HTTP/2 over plain TCP (h2c) is also supported for testing and internal deployments.

Stream Multiplexing

Unlike HTTP/1.1 which processes requests sequentially, HTTP/2 multiplexes multiple streams on a single connection. Each stream is handled in its own Tokio task:

Client ──── h2 connection ───── Meridian
               ├── stream 1 ──→ task 1 ──→ upstream A (HTTP/1.1)
               ├── stream 2 ──→ task 2 ──→ upstream B (HTTP/1.1)
               └── stream 3 ──→ task 3 ──→ upstream A (HTTP/1.1)

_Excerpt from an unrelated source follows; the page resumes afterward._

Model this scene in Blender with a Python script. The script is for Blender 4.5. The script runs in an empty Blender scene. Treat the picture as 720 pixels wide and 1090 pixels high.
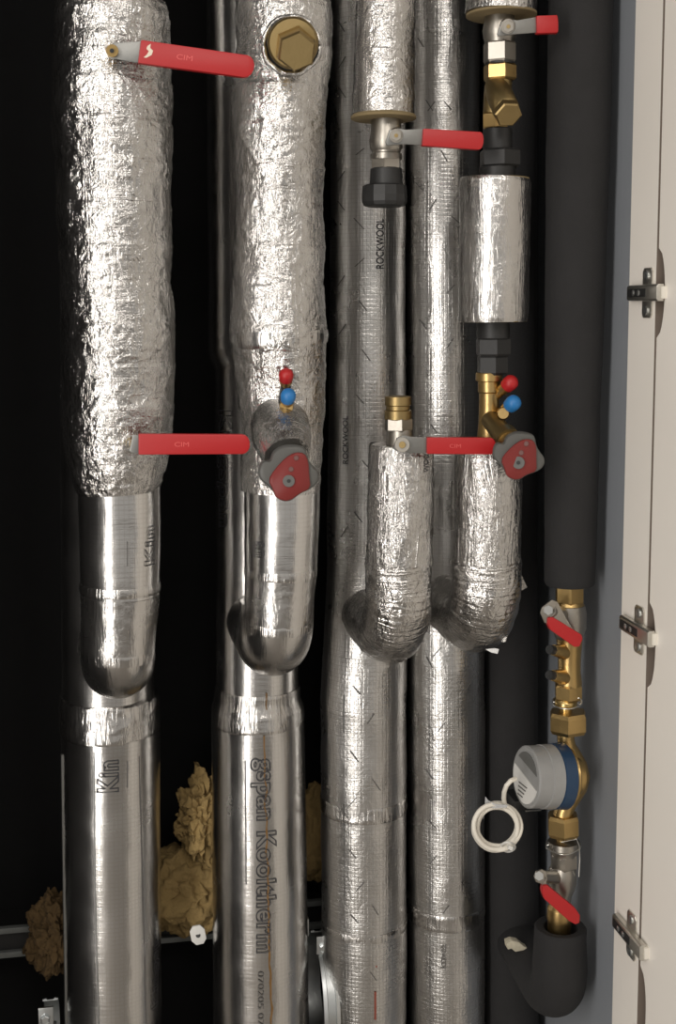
import bpy, bmesh, math, random
from mathutils import Vector, Matrix, noise
random.seed(4)
C = bpy.context.scene.collection
pi = math.pi
# ------------------------------------------------------------------ camera
F, PX, PY = 1350.0, 360.0, 470.0
CAM = Vector((0, 0, 1.45))
pitch = math.atan(140 / F)
yaw = math.atan(260 * math.cos(pitch) / F)
FW = Vector((math.sin(yaw) * math.cos(pitch), math.cos(yaw) * math.cos(pitch), -math.sin(pitch)))
RT = Vector((math.cos(yaw), -math.sin(yaw), 0))
UP = RT.cross(FW)
cd = bpy.data.cameras.new('camera'); cam = bpy.data.objects.new('camera', cd); C.objects.link(cam)
cam.matrix_world = Matrix(((RT.x, UP.x, -FW.x, CAM.x), (RT.y, UP.y, -FW.y, CAM.y), (RT.z, UP.z, -FW.z, CAM.z), (0, 0, 0, 1)))
cd.sensor_fit = 'HORIZONTAL'; cd.sensor_width = 36; cd.lens = F / 720 * 36
cd.shift_x = 0; cd.shift_y = -(545 - PY) / 720; cd.clip_start = .05
bpy.context.scene.camera = cam

def P(px, py, Y):
    d = FW * F + RT * (px - PX) - UP * (py - PY)
    return CAM + d * (Y / d.y)
def PXW(px, py, X):                     # the point on the plane x = X seen at a pixel
    d = FW * F + RT * (px - PX) - UP * (py - PY)
    return CAM + d * (X / d.x)
def S(px, py, Y):
    return (P(px + 1, py, Y) - P(px - 1, py, Y)).x / 2
YF, YR, YB = 1.35, 1.52, 1.70           # branch axes, riser axes, back wall

# ------------------------------------------------------------------ materials
def new_mat(name):
    m = bpy.data.materials.new(name); m.use_nodes = True
    nt = m.node_tree; b = nt.nodes['Principled BSDF']
    return m, nt, b
def node(nt, kind, **kw):
    n = nt.nodes.new(kind)
    for k, v in kw.items():
        if k.startswith('i_'):
            n.inputs[k[2:].replace('_', ' ')].default_value = v
        else: setattr(n, k, v)
    return n
def math_n(nt, op, a, b=None, c=None):
    n = nt.nodes.new('ShaderNodeMath'); n.operation = op
    for i, v in enumerate((a, b, c)):
        if v is None: continue
        if isinstance(v, (int, float)): n.inputs[i].default_value = v
        else: nt.links.new(v, n.inputs[i])
    return n.outputs[0]
def scaled(nt, src, s):
    n = node(nt, 'ShaderNodeMapping'); n.inputs['Scale'].default_value = s
    nt.links.new(src, n.inputs['Vector']); return n.outputs[0]
def noise_n(nt, vec, scale, detail=4, rough=.5, dist=0):
    n = node(nt, 'ShaderNodeTexNoise', i_Scale=scale, i_Detail=detail, i_Roughness=rough, i_Distortion=dist)
    nt.links.new(vec, n.inputs['Vector']); return n.outputs['Fac']
def ridge(nt, fac):                     # sharp creases
    return math_n(nt, 'POWER', math_n(nt, 'SUBTRACT', 1.0, math_n(nt, 'MULTIPLY', math_n(nt, 'ABSOLUTE', math_n(nt, 'SUBTRACT', fac, .5)), 4.0)), 1.6)

def foil(name, crinkle=1.0, fine=.5, grid=0.0, horiz=0.0, vert=0.0, rough=.24, col=(.58, .57, .555), pitch=.0052, dents=0.0, dist=.0012, freq=1.0):
    m, nt, b = new_mat(name)
    b.inputs['Metallic'].default_value = 1
    tc = node(nt, 'ShaderNodeTexCoord'); o = tc.outputs['Object']; uv = tc.outputs['UV']
    h = math_n(nt, 'MULTIPLY', noise_n(nt, o, 26, 3, .5), .8 * crinkle + .25)
    def add(v, k):
        nonlocal h
        h = math_n(nt, 'MULTIPLY_ADD', v, k, h)
    if crinkle:
        add(ridge(nt, noise_n(nt, scaled(nt, uv, (1, 1.25, 1)), 62 * freq, 4, .55, .9)), .55 * crinkle)
        add(ridge(nt, noise_n(nt, scaled(nt, uv, (1.1, .9, 1)), 135 * freq, 3, .6, .6)), .28 * crinkle)
        vo = node(nt, 'ShaderNodeTexVoronoi', i_Scale=105.0 * freq, i_Randomness=1.0); nt.links.new(uv, vo.inputs['Vector'])
        add(vo.outputs['Distance'], .35 * crinkle)
    if horiz:                            # creases running round the pipe
        add(ridge(nt, noise_n(nt, scaled(nt, uv, (9, 130, 1)), 1, 2, .6, .5)), .35 * horiz)
    if vert:                             # creases running along the pipe
        add(ridge(nt, noise_n(nt, scaled(nt, uv, (120, 14, 1)), 1, 3, .6, .8)), .45 * vert)
    if dents:
        add(ridge(nt, noise_n(nt, uv, 17, 2, .5, 2.5)), .6 * dents)
    if fine: add(noise_n(nt, uv, 420, 3, .7), .09 * fine)
    g = None
    if grid:
        sp = node(nt, 'ShaderNodeSeparateXYZ'); nt.links.new(uv, sp.inputs[0])
        def line(c, p):
            s = math_n(nt, 'SINE', math_n(nt, 'MULTIPLY', c, 2 * pi / p))
            return math_n(nt, 'POWER', math_n(nt, 'MAXIMUM', s, 0.0), 5.0)
        g = math_n(nt, 'MAXIMUM', line(sp.outputs[0], pitch), math_n(nt, 'MULTIPLY', line(sp.outputs[1], pitch * .98), 1.0))
        patch = math_n(nt, 'MULTIPLY', noise_n(nt, o, 9, 2), 1.5)
        g = math_n(nt, 'MULTIPLY', g, patch)
        add(g, -.22 * grid)
    bp = node(nt, 'ShaderNodeBump'); bp.inputs['Strength'].default_value = 1; bp.inputs['Distance'].default_value = dist
    nt.links.new(h, bp.inputs['Height']); nt.links.new(bp.outputs[0], b.inputs['Normal'])
    r = math_n(nt, 'MULTIPLY_ADD', noise_n(nt, o, 14, 4, .6), .22, rough - .11)
    nt.links.new(r, b.inputs['Roughness'])
    mx = node(nt, 'ShaderNodeMix', data_type='RGBA')
    mx.inputs[6].default_value = (*col, 1); mx.inputs[7].default_value = (col[0] * .86, col[1] * .84, col[2] * .82, 1)
    if g is not None:
        f = math_n(nt, 'MULTIPLY', g, .9)
    else:
        f = noise_n(nt, o, 30, 4)
    nt.links.new(f, mx.inputs[0]); nt.links.new(mx.outputs[2], b.inputs['Base Color'])
    return m
def simple(name, col, rough=.5, metal=0.0, bump=0.0, bscale=200, var=0.0, vscale=25, spec=None):
    m, nt, b = new_mat(name)
    b.inputs['Metallic'].default_value = metal; b.inputs['Roughness'].default_value = rough
    if spec is not None: b.inputs['Specular IOR Level'].default_value = spec
    tc = node(nt, 'ShaderNodeTexCoord'); o = tc.outputs['Object']
    n = noise_n(nt, o, vscale, 5, .6)
    mx = node(nt, 'ShaderNodeMix', data_type='RGBA')
    mx.inputs[6].default_value = (*[c * (1 - var) for c in col], 1); mx.inputs[7].default_value = (*[min(1, c * (1 + var)) for c in col], 1)
    nt.links.new(n, mx.inputs[0]); nt.links.new(mx.outputs[2], b.inputs['Base Color'])
    if bump:
        bp = node(nt, 'ShaderNodeBump'); bp.inputs['Strength'].default_value = 1; bp.inputs['Distance'].default_value = bump
        nt.links.new(noise_n(nt, o, bscale, 4, .6), bp.inputs['Height']); nt.links.new(bp.outputs[0], b.inputs['Normal'])
    return m

M = {}
M['wrap'] = foil('crinkled_foil_wrap', crinkle=.62, fine=.4, horiz=.5, vert=.35, rough=.22, dist=.0015, freq=.95)
M['wrap_heavy'] = foil('heavily_creased_foil', crinkle=.5, fine=.4, vert=.8, rough=.21, dist=.0015, freq=1.25)
M['sleeve'] = foil('foil_sleeve', crinkle=.3, fine=.35, vert=.5, horiz=.15, rough=.25, dist=.0011)
M['smooth'] = foil('smooth_foil_jacket', crinkle=.06, fine=.12, grid=.12, horiz=.16, vert=.06, rough=.24, dist=.0010)
M['scrim'] = foil('scrim_foil_jacket', crinkle=.16, fine=.25, grid=.38, horiz=.12, vert=.14, rough=.29, dist=.0015)
M['tape'] = foil('foil_joint_tape', crinkle=.12, fine=.2, vert=.45, rough=.24, dist=.0013)
M['elbow'] = foil('foil_elbow_jacket', crinkle=.12, fine=.2, vert=.2, rough=.26, dist=.0014)
M['elbow_heavy'] = foil('creased_foil_elbow', crinkle=.55, fine=.35, horiz=1.2, rough=.22, dist=.0020, freq=.9)
M['brass'] = simple('brass', (.50, .345, .145), .34, 1, .0002, 260, .12)
M['brass_bright'] = simple('bright_brass', (.66, .48, .2), .28, 1, .0001, 200, .1)
M['brass_dull'] = simple('dull_brass', (.34, .25, .115), .42, 1, .0002, 260, .15)
M['nickel'] = simple('nickel_plate', (.38, .355, .315), .38, 1, .0001, 300, .08)
M['steel'] = simple('lever_steel', (.27, .27, .26), .45, 1, .0001, 300, .08)
M['galv'] = simple('galvanised_steel', (.55, .57, .57), .36, 1, .0002, 120, .12)
M['rail'] = simple('dark_rail_steel', (.22, .23, .22), .6, .3, .0002, 120, .3)  # darker and rougher than the galvanised steel
M['hinge'] = simple('hinge_nickel', (.64, .62, .57), .36, 1, .0, 100, .06)
M['red'] = simple('red_plastic_sleeve', (.40, .011, .013), .45, 0, .0001, 150, .05)
M['red_dull'] = simple('dull_red_plastic', (.18, .018, .016), .5, 0, .0, 150, .08)
M['red_faint'] = simple('worn_red_print', (.62, .09, .085), .5)
M['blue'] = simple('blue_plastic_cap', (.018, .16, .42), .45)
M['grey'] = simple('grey_plastic_knob', (.10, .10, .094), .5, 0, .0001, 150, .1)
M['blackiron'] = simple('black_plastic_fitting', (.014, .014, .014), .5, 0, .0002, 200, .2)
M['foam'] = simple('black_foam_lagging', (.014, .0135, .014), .88, 0, .0006, 420, .25, 40)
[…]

Protocol Translation (h2 → h1)

For each HTTP/2 stream, the handler:

  1. Extracts the request — method, URI, headers from the h2 HEADERS frame
  2. Reads the body — from the h2 RecvStream with flow control
  3. Translates headers:authority pseudo-header becomes the Host header, hop-by-hop headers are stripped
  4. Forwards as HTTP/1.1 — standard request line + headers + body to the upstream
  5. Reads the HTTP/1.1 response — status, headers, body from upstream
  6. Translates back to h2 — builds an h2 Response, sends HEADERS + DATA frames

Flow Control

The h2 crate handles HTTP/2 flow control automatically. When the client sends body data, the handler releases flow control capacity after reading each chunk, allowing the client to send more data.

Connection Reuse

The h2 handler uses the same connection pool as HTTP/1.1. Upstream connections are checked out from the pool before each request and returned after the response, regardless of which downstream protocol the client used.